Exercise goal
Going through the material below, please gather all lines with the word "Blender" in them.

====== Task input ======

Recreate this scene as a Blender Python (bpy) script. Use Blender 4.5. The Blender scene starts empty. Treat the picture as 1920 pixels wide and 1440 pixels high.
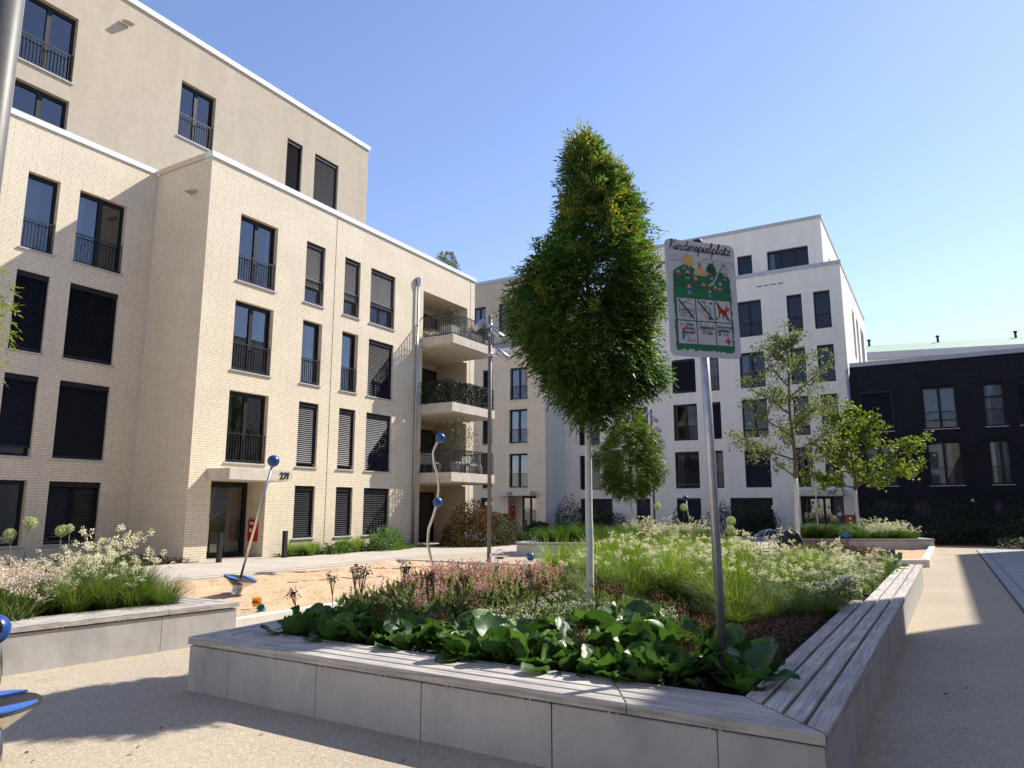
import bpy, math, random
import numpy as np
from mathutils import Vector, Matrix
R = math.radians
random.seed(7); rng = np.random.default_rng(11)
S = bpy.context.scene
COL = S.collection

# ------------------------------------------------------------------ camera, sky, sun, exposure
cam = bpy.data.objects.new('camera', bpy.data.cameras.new('camera')); COL.objects.link(cam)
cam.location = (0, 0, 1.62); cam.rotation_euler = (R(90 + 9.661), 0, R(30.424))
cam.data.sensor_width = 36; cam.data.lens = 25.447; cam.data.clip_start = .05; cam.data.clip_end = 3000
S.camera = cam
SUN = Vector((1, 1.75, 1.89)).normalized()          # direction towards the sun
W = bpy.data.worlds.new('World'); S.world = W; W.use_nodes = True
wt = W.node_tree; bg = wt.nodes['Background']
sky = wt.nodes.new('ShaderNodeTexSky'); sky.sky_type = 'NISHITA'; sky.sun_disc = False
sky.sun_elevation = math.asin(SUN.z); sky.sun_rotation = math.atan2(SUN.x, SUN.y)
sky.altitude = 100; sky.air_density = 1.0; sky.dust_density = .15; sky.ozone_density = 3.8
tn = wt.nodes.new('ShaderNodeMix'); tn.data_type = 'RGBA'; tn.blend_type = 'MULTIPLY'; tn.inputs[0].default_value = 1; tn.inputs[7].default_value = (1.10, .95, .97, 1)
wt.links.new(sky.outputs[0], tn.inputs[6]); wt.links.new(tn.outputs[2], bg.inputs[0]); bg.inputs[1].default_value = .132
sl = bpy.data.lights.new('sun', 'SUN'); sl.energy = 4.2; sl.angle = R(.5); sl.color = (1, .93, .82)
so = bpy.data.objects.new('sun', sl); COL.objects.link(so)
so.rotation_euler = SUN.to_track_quat('Z', 'Y').to_euler(); so.location = (30, 50, 60)
S.view_settings.view_transform = 'Standard'; S.view_settings.look = 'None'
S.view_settings.exposure = .8; S.view_settings.gamma = 1
S.render.engine = 'CYCLES'
S.cycles.use_denoising = True; S.cycles.max_bounces = 8; S.cycles.transparent_max_bounces = 12
S.cycles.caustics_reflective = False; S.cycles.caustics_refractive = False; S.cycles.sample_clamp_indirect = 6

# ------------------------------------------------------------------ materials
def mat(name, col=(.5, .5, .5), rough=.7, metal=0., spec=.5):
    m = bpy.data.materials.new(name); m.use_nodes = True
    p = m.node_tree.nodes['Principled BSDF']
    p.inputs['Base Color'].default_value = (*col, 1); p.inputs['Roughness'].default_value = rough
    p.inputs['Metallic'].default_value = metal; p.inputs['Specular IOR Level'].default_value = spec
    return m
def N(m, t, **k):
    n = m.node_tree.nodes.new(t)
    for a, b in k.items(): setattr(n, a, b)
    return n
def L(m, a, b): m.node_tree.links.new(a, b)
def P(m): return m.node_tree.nodes['Principled BSDF']
def ramp(m, fac, stops):
    r = N(m, 'ShaderNodeValToRGB'); e = r.color_ramp.elements
    while len(e) < len(stops): e.new(.5)
    for i, (p, c) in enumerate(stops): e[i].position = p; e[i].color = (*c, 1)
    L(m, fac, r.inputs[0]); return r.outputs[0]
def noise(m, scale, detail=4, vec=None, rough=.6):
    n = N(m, 'ShaderNodeTexNoise'); n.inputs['Scale'].default_value = scale
    n.inputs['Detail'].default_value = detail; n.inputs['Roughness'].default_value = rough
    if vec: L(m, vec, n.inputs['Vector'])
    return n.outputs['Fac']
def objco(m, scale=(1, 1, 1)):
    t = N(m, 'ShaderNodeTexCoord'); mp = N(m, 'ShaderNodeMapping'); mp.inputs['Scale'].default_value = scale
    L(m, t.outputs['Object'], mp.inputs['Vector']); return mp.outputs[0]
def mixc(m, f, a, b, mode='MIX'):
    x = N(m, 'ShaderNodeMix', data_type='RGBA', blend_type=mode)
    for s, v in ((x.inputs[0], f), (x.inputs[6], a), (x.inputs[7], b)):
        if isinstance(v, (int, float)): s.default_value = v
        elif isinstance(v, tuple): s.default_value = (*v, 1)
        else: L(m, v, s)
    return x.outputs[2]
def bump(m, h, st=.3, dist=.02):
    b = N(m, 'ShaderNodeBump'); b.inputs['Strength'].default_value = st; b.inputs['Distance'].default_value = dist
    L(m, h, b.inputs['Height']); L(m, b.outputs[0], P(m).inputs['Normal'])
def mottled(name, c1, c2, scale=6, rough=.8, bst=.2, bscale=60, bdist=.01, spec=.3, c3=None):
    m = mat(name, c1, rough, 0, spec); v = objco(m)
    stops = [(.3, c1), (.7, c2)] if c3 is None else [(.25, c1), (.5, c2), (.75, c3)]
    L(m, ramp(m, noise(m, scale, 6, v), stops), P(m).inputs['Base Color'])
    if bst: bump(m, noise(m, bscale, 3, v), bst, bdist)
    return m
def brick(name, c1, c2, mortar, bw=.34, rh=.072, ms=.011, bst=.5, rough=.85):
    m = mat(name, c1, rough, 0, .25); t = N(m, 'ShaderNodeTexCoord'); s = N(m, 'ShaderNodeSeparateXYZ')
    L(m, t.outputs['Object'], s.inputs[0]); a = N(m, 'ShaderNodeMath', operation='ADD')
    L(m, s.outputs[0], a.inputs[0]); L(m, s.outputs[1], a.inputs[1])
    c = N(m, 'ShaderNodeCombineXYZ'); L(m, a.outputs[0], c.inputs[0]); L(m, s.outputs[2], c.inputs[1])
    b = N(m, 'ShaderNodeTexBrick'); b.offset = .37; b.offset_frequency = 3; b.squash = .8; b.squash_frequency = 4
    for k, v in (('Scale', 1), ('Mortar Size', ms), ('Mortar Smooth', .3), ('Brick Width', bw), ('Row Height', rh), ('Bias', 0)): b.inputs[k].default_value = v
    b.inputs['Color1'].default_value = (*c1, 1); b.inputs['Color2'].default_value = (*c2, 1); b.inputs['Mortar'].default_value = (*mortar, 1)
    L(m, c.outputs[0], b.inputs['Vector'])
    big = ramp(m, noise(m, .7, 5, t.outputs['Object']), [(.3, (.88, .88, .88)), (.7, (1, 1, 1))])
    L(m, mixc(m, 1., b.outputs['Color'], big, 'MULTIPLY'), P(m).inputs['Base Color'])
    inv = N(m, 'ShaderNodeMath', operation='SUBTRACT'); inv.inputs[0].default_value = 1; L(m, b.outputs['Fac'], inv.inputs[1])
    bump(m, inv.outputs[0], bst, .01); return m
def leafmat(name, c1, c2, trans=.3, rough=.45, spec=.4, c3=None):
    m = mat(name, c1, rough, 0, spec); g = N(m, 'ShaderNodeNewGeometry')
    st = [(0, c1), (1, c2)] if c3 is None else [(0, c1), (.7, c2), (1, c3)]
    col = ramp(m, g.outputs['Random Per Island'], st)
    L(m, col, P(m).inputs['Base Color'])
    if trans > 0:
        tr = N(m, 'ShaderNodeBsdfTranslucent'); br = mixc(m, 1., col, (1.9, 1.9, .9), 'MULTIPLY'); L(m, br, tr.inputs[0])
        mx = N(m, 'ShaderNodeMixShader'); mx.inputs[0].default_value = trans
        L(m, P(m).outputs[0], mx.inputs[1]); L(m, tr.outputs[0], mx.inputs[2])
        L(m, mx.outputs[0], m.node_tree.nodes['Material Output'].inputs[0])
    return m
def wood(name, axis):
    m = mat(name, (.4, .38, .36), .75, 0, .3)
    v = objco(m, (1.2, 26, 26) if axis == 'X' else (26, 1.2, 26)); g = noise(m, 1.6, 6, v, .65)
    v2 = objco(m); big = noise(m, 3, 3, v2)
    isl = N(m, 'ShaderNodeNewGeometry').outputs['Random Per Island']
    c = ramp(m, g, [(.28, (.22, .21, .2)), (.5, (.45, .43, .41)), (.75, (.64, .62, .59))])
    c = mixc(m, 1., c, ramp(m, big, [(.3, (.8, .8, .82)), (.7, (1.1, 1.08, 1.05))]), 'MULTIPLY')
    c = mixc(m, 1., c, ramp(m, isl, [(0, (.85, .84, .83)), (1, (1.12, 1.1, 1.07))]), 'MULTIPLY')
    L(m, c, P(m).inputs['Base Color']); bump(m, g, .5, .004); return m
M = {}
M['brick'] = brick('cream brick', (.84, .735, .565), (.79, .69, .52), (.53, .455, .345), .34, .074, .010, .3)
M['brick_e'] = brick('tan brick', (.80, .69, .525), (.74, .63, .475), (.52, .44, .34), .34, .074, .010, .25)
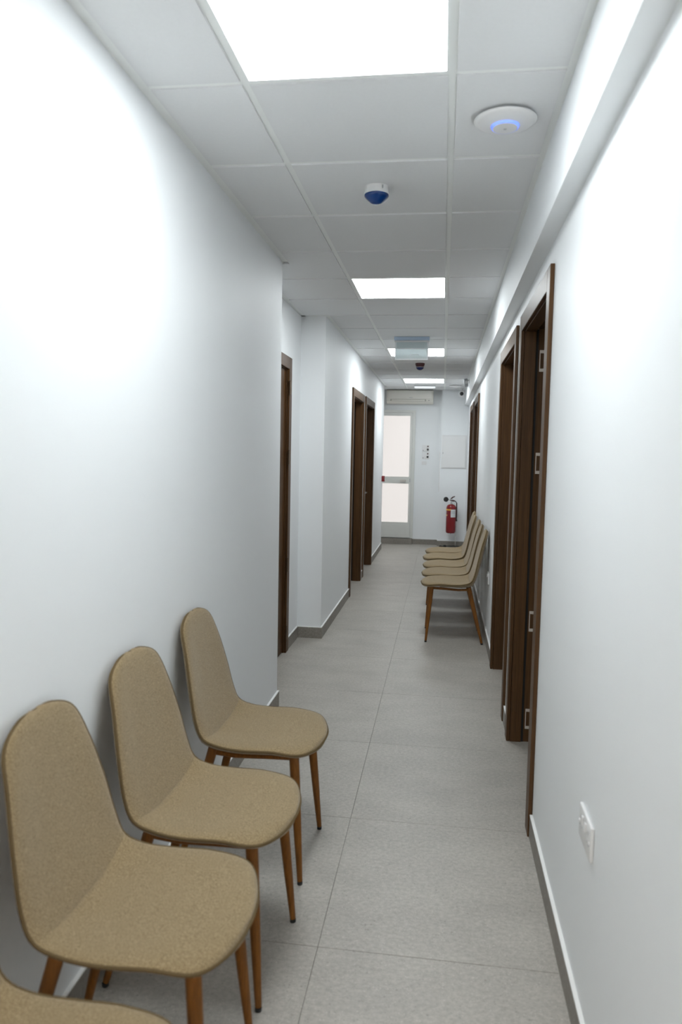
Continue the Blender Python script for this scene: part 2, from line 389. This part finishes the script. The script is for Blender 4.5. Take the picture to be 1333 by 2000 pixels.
# first right door stands open: bare rebate with hinge plates, leaf swung into the room
r, lf, (ia, ib, it), put, X = wood_door('door_4', 'open walnut doorway nearest on the right, hinge plates showing', 1, XR, D_R1, depth=0.058, leaf=False, jd=0.16)
for zc in (1.988, 1.469, 0.646, 0.124):
    y = ib+0.008; bm = bmesh.new(); x0, x1 = XR+0.078, XR+0.120; h = 0.054
    box(bm, (x0, y-0.0015, zc-h), (x0+0.004, y, zc+h))
    for s in (-1, 1):
        pts = [(x0+0.004, zc+s*h), (x1, zc+s*h), (x1, zc+s*(h-0.026)), (x1-0.008, zc+s*(h-0.024)), (x1-0.018, zc+s*(h-0.016)), (x0+0.004, zc+s*(h-0.015))]
        vs = [[bm.verts.new((px, yy, pz)) for px, pz in pts] for yy in (y-0.0015, y)]
        bm.faces.new(vs[0]); bm.faces.new(vs[1][::-1])
        for i in range(6): bm.faces.new((vs[0][i], vs[0][(i+1) % 6], vs[1][(i+1) % 6], vs[1][i]))
        lathe(bm, [(0, 0), (0.004, 0), (0.004, -0.0015), (0, -0.002)], (x0+0.018, y-0.0015, zc+s*(h-0.007)), 'y', 8)
    put('hinge_plate', bm, 'plate')
lf = put('door_leaf', bevel(B(((XR+0.175, ib+0.022, 0.008), (XR+0.175+0.90, ib+0.064, it))), 0.002, 1), 'wood')
for s in (-1,):
    bm = lathe(bmesh.new(), [(0, 0), (0.026, 0), (0.026, -0.008), (0.010, -0.009), (0.010, -0.045), (0, -0.047)], (XR+1.0, ib+0.022, 1.0), 'y', 20)
    tube(bm, [(XR+1.0, ib-0.02, 1.0), (XR+0.98, ib-0.023, 1.0), (XR+0.88, ib-0.023, 1.0)], 0.0085, 10)
    put('door_handle', bm, 'steel', lf, smooth=True, angle=40)
r, lf, (ia, ib, it), put, X = wood_door('door_5', 'closed walnut door on the right, just past the open one', 1, XR, D_R2, depth=0.095, jd=0.155)
lever(lf, put, X(0.095), ia+0.07, 1.0, 1, 1)
r, lf, (ia, ib, it), put, X = wood_door('door_6', 'far right walnut door behind the beige chairs, nearer of two', 1, XR, D_R3, depth=0.07, jd=0.155)
lever(lf, put, X(0.07), ia+0.07, 1.0, 1, 1)
r, lf, (ia, ib, it), put, X = wood_door('door_7', 'farthest right walnut door, next to the end column', 1, XR, D_R4, depth=0.07, jd=0.155)
lever(lf, put, X(0.07), ia+0.07, 1.0, 1, 1)

# ------------------------------------------------------------------ glazed end door
gd = thing('door_8', 'white aluminium end door with two frosted glass panes', 'door', (-0.93, YB, 0.10), kind='structure')
xa, xb, z0, z1 = -1.36, -0.468, 0.0, 2.14          # z local, base on the stone step
def gput(nm, boxes, m, par=gd, bv=0.0, **k):
    bm = B(*boxes)
    if bv: bevel(bm, bv, 1)
    o = obj(nm, bm, m, par, **k); o.data.transform(Matrix.Translation((0.93, -YB if True else 0, 0))); return o
gput('door_frame', [((xa, YB-0.055, z0), (xa+0.045, YB, z1)), ((xb-0.045, YB-0.055, z0), (xb, YB, z1)), ((xa+0.045, YB-0.055, z1-0.045), (xb-0.045, YB, z1))], 'alu')
la, lb, lt = xa+0.048, xb-0.048, z1-0.048
lf = gput('door_leaf', [((la, YB-0.062, z0+0.01), (la+0.055, YB-0.018, lt)), ((lb-0.038, YB-0.062, z0+0.01), (lb, YB-0.018, lt)),
    ((la+0.055, YB-0.062, lt-0.05), (lb-0.038, YB-0.018, lt)), ((la+0.055, YB-0.062, 0.918), (lb-0.038, YB-0.018, 1.032)), ((la+0.055, YB-0.062, z0+0.01), (lb-0.038, YB-0.018, 0.268))], 'alu')
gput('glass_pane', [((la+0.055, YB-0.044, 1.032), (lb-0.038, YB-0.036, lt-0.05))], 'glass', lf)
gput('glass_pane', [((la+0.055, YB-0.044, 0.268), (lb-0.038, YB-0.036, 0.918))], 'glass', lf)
gput('kick_panel', [((la+0.09, YB-0.065, 0.045), (lb-0.07, YB-0.062, 0.235))], 'alu', lf, 0.001)
bm = bevel(B(((-0.70, YB-0.10, 0.952), (-0.60, YB-0.09, 0.985)), ((-0.70, YB-0.09, 0.955), (-0.685, YB-0.062, 0.982)), ((-0.615, YB-0.09, 0.955), (-0.60, YB-0.062, 0.982))), 0.003, 1)
o = obj('pull_handle', bm, 'steel', lf); o.data.transform(Matrix.Translation((0.93, -YB, 0)))
gput('lock_plate', [((lb-0.028, YB-0.066, 0.945), (lb-0.016, YB-0.062, 1.005))], 'plastic_grey', lf)
struct('trim_2', bevel(B(((-1.5, YB-0.085, 0.0), (-0.478, YB-t-0.0005, 0.097))), 0.003, 1), 'skirt', 'stone step under the glazed end door', 'step')

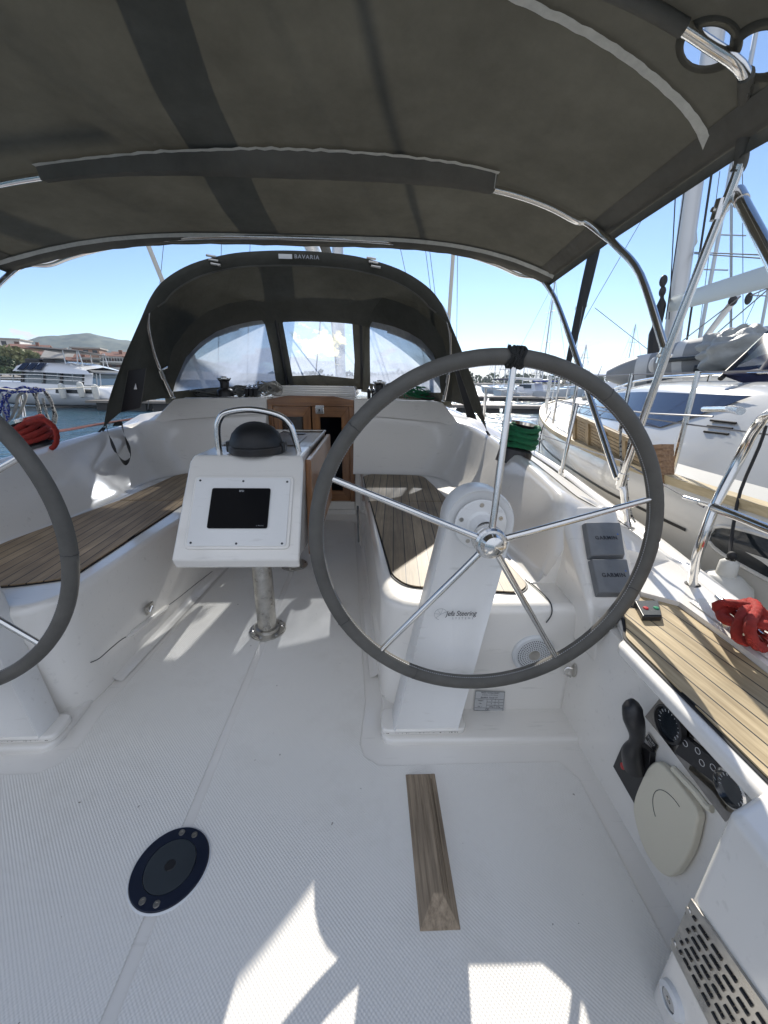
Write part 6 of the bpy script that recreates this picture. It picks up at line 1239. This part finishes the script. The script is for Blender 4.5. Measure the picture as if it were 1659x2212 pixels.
# ================================================================== NEIGHBOUR YACHT
NBY = thing('neighbour_yacht', (3.8, 3.5, WZ), 'large white yacht with blue wrap-around windows moored on our right', 'yacht')
RAIL = [(1.98, -3.0, .70), (1.86, 0, .70), (1.80, 1.2, .70), (1.80, 1.7, .70), (1.84, 2.2, .70), (2.06, 3.3, .70), (2.46, 4.5, .71), (3.00, 5.8, .73), (3.55, 6.9, .76), (4.15, 7.7, .79), (4.60, 8.0, .80)]
Rd = cr(RAIL, 6); CX = 4.65
def mn(v): return Vector((2*CX-v.x, v.y, v.z))
for s in (0, 1):
    rows = []
    for q in Rd:
        k = max(0, min(1, (q.y-5)/3)); o = .10*k
        row = [q, q+Vector((-.015, 0, -.03)), q+Vector((-.035+o, 0, -.14)), q+Vector((-.02+o*2, 0, -.45)), q+Vector((.10+o*4, 0, -.95)), q+Vector((.35+o*6, 0, -1.45))]
        rows.append([v if s == 0 else mn(v) for v in row])
    mb = MB(); mb.grid(rows); mb.build('hull', HULLW, NBY, ang=60)
    rows = []
    for q in Rd:
        i = (Rd[min(Rd.index(q)+1, len(Rd)-1)]-Rd[max(Rd.index(q)-1, 0)]).normalized(); n_ = Vector((i.y, -i.x, 0))
        rows.append([(v if s == 0 else mn(v)) for v in (q-n_*.012+Vector((0, 0, -.012)), q-n_*.012+Vector((0, 0, .022)), q+n_*.045+Vector((0, 0, .024)), q+n_*.05+Vector((0, 0, .0)))])
    mb = MB(); mb.grid(rows); mb.build('teak_rail', m_wood('rail_teak', (.42, .33, .19), (.62, .51, .32), ang=.1, sc=.7) if s == 0 else bpy.data.materials['rail_teak'], NBY, ang=50)
mb = MB(); mb.grid([[q+Vector((.045, 0, .003)), Vector((CX, q.y, q.z+.05)), mn(q+Vector((.045, 0, .003)))] for q in Rd]); mb.build('deck', mat('neighbour_deck', (.52, .52, .50), .6, var=.05, bump=.2, bscale=300, bdist=.002), NBY)
# cabin: lower side, window band, roof
def off(q, d, z): 
    j = min(range(len(Rd)), key=lambda k: (Rd[k]-q).length); i = (Rd[min(j+1, len(Rd)-1)]-Rd[max(j-1, 0)]).normalized(); return q+Vector((i.y, -i.x, 0))*d+Vector((0, 0, z-q.z))
CAB = [q for q in Rd if -3 <= q.y <= 5.2]
def sec(q):
    k = max(0, min(1, (q.y-2.6)/2.6)); k2 = k*k
    zb = lerp(.845, .77, k); zt = lerp(1.06, .86, k2); zr = lerp(1.135, .90, k2); zc = lerp(1.22, .95, k2)
    return [off(q, .30, .70), off(q, .36, zb-.03), off(q, .385, zb), off(q, .50, zt), off(q, .62, zr-.015), off(q, .85, lerp(zr, zc, .55)), off(q, 1.3, zc)]
rows = [sec(q) for q in CAB]; rows = [r+[mn(v) for v in r[::-1]] for r in rows]
mb = MB(); mb.grid(rows); e0 = rows[-1]; nose = Vector((CX-.6, 6.3, .80)); 
mb.grid([e0, [v.lerp(Vector((CX, 6.2, .78)), .55)-Vector((0, 0, .03)) for v in e0], [v.lerp(Vector((CX, 6.5, .74)), .9)-Vector((0, 0, .02)) for v in e0]]); mb.build('coachroof', CABW, NBY, ang=55)
# window band on the near side, between two stations, aft edge raked
def bandpt(y, u, o=.006):
    for a, b in zip(CAB, CAB[1:]):
        if a.y <= y <= b.y: t_ = (y-a.y)/(b.y-a.y); A_, B_ = sec(a), sec(b); p = A_[2].lerp(A_[3], u).lerp(B_[2].lerp(B_[3], u), t_); return p+Vector((-o, -o*.2, o*.8))
def bandmesh(y0b, y0t, y1b, y1t, ub, ut, name, m, o=.006):
    rows = []
    for k in range(25):
        t_ = k/24; rows.append([bandpt(lerp(lerp(y0b, y0t, u), lerp(y1b, y1t, u), t_), lerp(ub, ut, u), o) for u in (0, .25, .5, .75, 1)])
    mb = MB(); mb.grid(rows); return mb.build(name, m, NBY)
bandmesh(2.42, 1.88, 5.0, 4.7, .03, .97, 'side_window', BGLASS)
def cabp(X, Yy, o=.014):   # plane of the cabin side aft of the window
    a, b, c_ = bandpt(1.3, 0), bandpt(2.3, 0), bandpt(1.6, 1); n_ = (b-a).cross(c_-a).normalized(); n_ = n_ if n_.x < 0 else -n_; return H(X, Yy, a+n_*o, n_)
for k, ((X0, Y0), (X1, Y1)) in enumerate((((1535, 908), (1590, 914)), ((1528, 920), (1582, 926)), ((1521, 932), (1574, 938)))):
    a, b = cabp(X0, Y0), cabp(X1, Y1); mb = MB(); mb.tube([a, b], .0055, 8); mb.build('vent_slot', DARKIN, NBY)
# black tracks and handrail on the roof
mb = MB(); mb.tube([sec(q)[4]+Vector((.03, 0, .05)) for q in CAB if .5 < q.y < 4.8][::3], .010, 8)
for q in [q for q in CAB if .5 < q.y < 4.8][::6]: p_ = sec(q)[4]; mb.tube([p_+Vector((.03, 0, 0)), p_+Vector((.03, 0, .05))], .009, 6)
mb.build('grab_rail', STEEL, NBY)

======

Complete response
Recreate this scene as a Blender Python (bpy) script. Use Blender 4.5. The Blender scene starts empty. Treat the picture as 1920 pixels wide and 1440 pixels high.
Continue the Blender Python script for this scene: part 2, from line 389. This part finishes the script. The script is for Blender 4.5. Take the picture to be 1333 by 2000 pixels.
Write part 6 of the bpy script that recreates this picture. It picks up at line 1239. This part finishes the script. The script is for Blender 4.5. Measure the picture as if it were 1659x2212 pixels.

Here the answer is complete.